We have very seriously and for the most part considered the following statement:
(We're very serious about this. So please take us seriously.) 
We will NOT cater to what we refer to as #FirstWorldProblems. Yep. That's actually a thing. Look it up. This includes the following, but is not limited to anything else really very serious. 
Negative opinions, repeated order status requests or order "bump" requests. Nope. Not gonna do it. No line-skippers allowed. We ship in order of receipt. So there. 100% serious. 
These are seriously not a productive use of time for the wicked ones sending out tricks and treats or your seriously (truly) valuable time that could be spent conjuring spirits or living deliciously like Phillip. 

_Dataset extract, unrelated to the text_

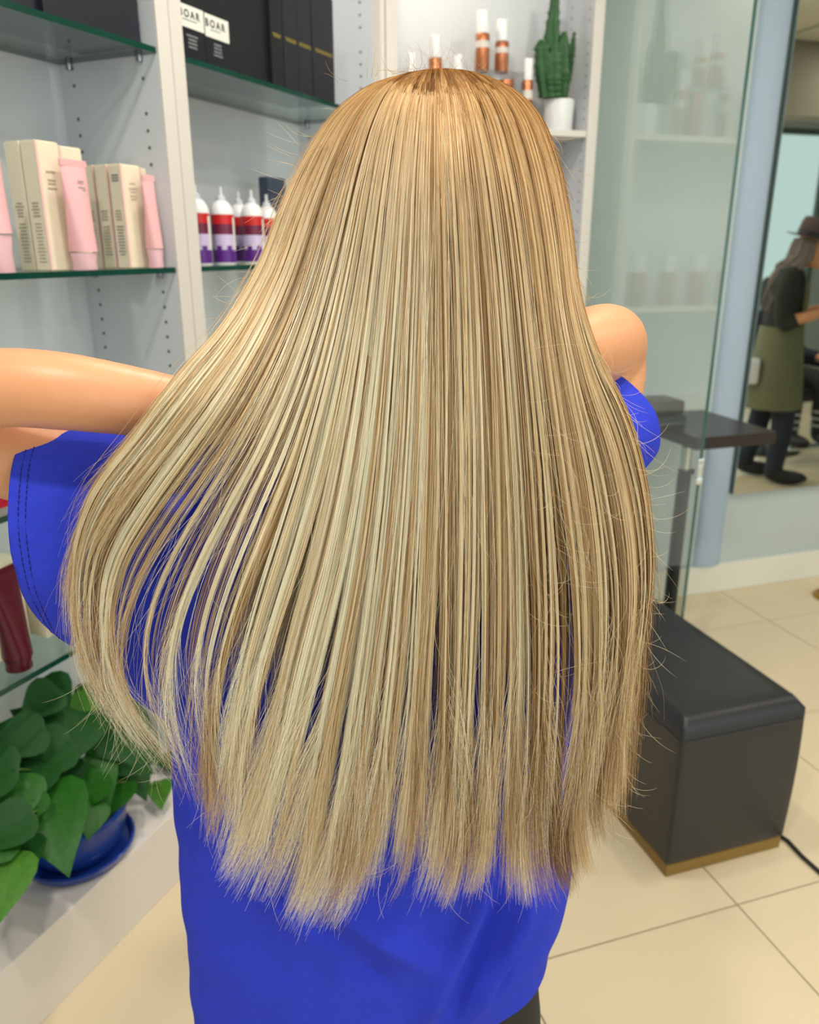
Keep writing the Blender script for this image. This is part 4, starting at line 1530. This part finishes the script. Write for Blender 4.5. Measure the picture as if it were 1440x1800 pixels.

We make a seriously honest promise to all of our wicked customers, that we will update you at every point in the order process, from beginning to end. We welcome any and all requests, we just ask that you not overload us with multiple requests. We will respond fast because we hate waiting, so why should you? 
If you have made it this far, then we commend you wicked one! You are welcomed into the wicked community and expected to remember everything, seriously everything we said above. Memorized by heart. We'll know. We're serious. Dead serious.